The EU is already investing a significant amount in Africa. In fact, European companies already account for one-third of the continent’s foreign direct investment (FDI), and the EU gives Africa roughly €20bn annually of development aid. The EU should use its considerable influence through development aid and FDI to support local, sustainable development projects in Africa. Such initiatives should go beyond photo-ops and offer long-term quantitative solutions for improving the livelihoods of Africans by generating sustainable economic growth, jobs and mitigating climate change—which is hitting Africa harder than nearly anywhere else in the world.

To improve the economic prospects of African nations, the EU should invest in African entrepreneurs and initiatives that support integrating its youth and women into the workforce. Senegal, with whom the EU signed a €27.5m co-operation package earlier this month to “increase access to electricity and renewable energies, and boost support to civil society”, is a perfect example of a country that has adopted such policies.

Senegalese President Macky Sall, reelected earlier this year for a second term, has introduced reforms to allow companies to set up in 48 hours, increased the ease of doing business, and pushed for greater women’s involvement in entrepreneurship. He also collected $50m in direct investment to help promising entrepreneurs. As a result of his policies, Senegal boasts one of Africa’s fastest-growing economies, with a GDP growth rate of around 7% a year and has seen a 400% increase in women’s income in the past few years.

The new EU funds are likely to kickstart this job creation and economic development still further, as Senegal will receive some €20 million earmarked at creating lasting employment “in the most disadvantaged rural areas” while supporting Senegal’s renewable energy sector. Dakar has already made the promotion of renewable energy a clear priority—and a key step in its ambitious goals of achieving middle-income status by 2035 and universal access to electricity by 2025.
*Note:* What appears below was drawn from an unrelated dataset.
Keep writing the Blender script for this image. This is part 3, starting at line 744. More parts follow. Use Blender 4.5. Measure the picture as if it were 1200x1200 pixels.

Last year, Macky Sall inaugurated the largest solar power plant in West Africa. Since then, three new solar plants have started up operations in Senegal, and two more are under development. West Africa’s largest wind farm, which will add 158.7 MW to the country’s grid, should be completed next year. This remarkable progress in bringing renewable capacity online means that Dakar looks set to hit its target of 15% renewable energy by 2025, and has hopes of reaching 25% renewable energy by 2030—an objective which may be fulfilled even further now thanks to the influx of European funding.

The EU’s added value: promoting long-term growth

The case of Senegal, in which European Union funds are supporting policy priorities and initiatives already laid out by the Sall administration, offers a perfect example of how the EU can offer Africa an appealing alternative to China’s cash and Russia’s rifles. Beijing’s willingness to foot the bill for glitzy railways and power plants that produce more electricity than African countries actually need, as well as Moscow’s readiness to fork over military hardware to anyone willing to pay for it, might seem tempting at first blush. Brussels’s job is to make a convincing case that genuine partnerships and strategically allocated EU funds will provide more long-term stability and growth.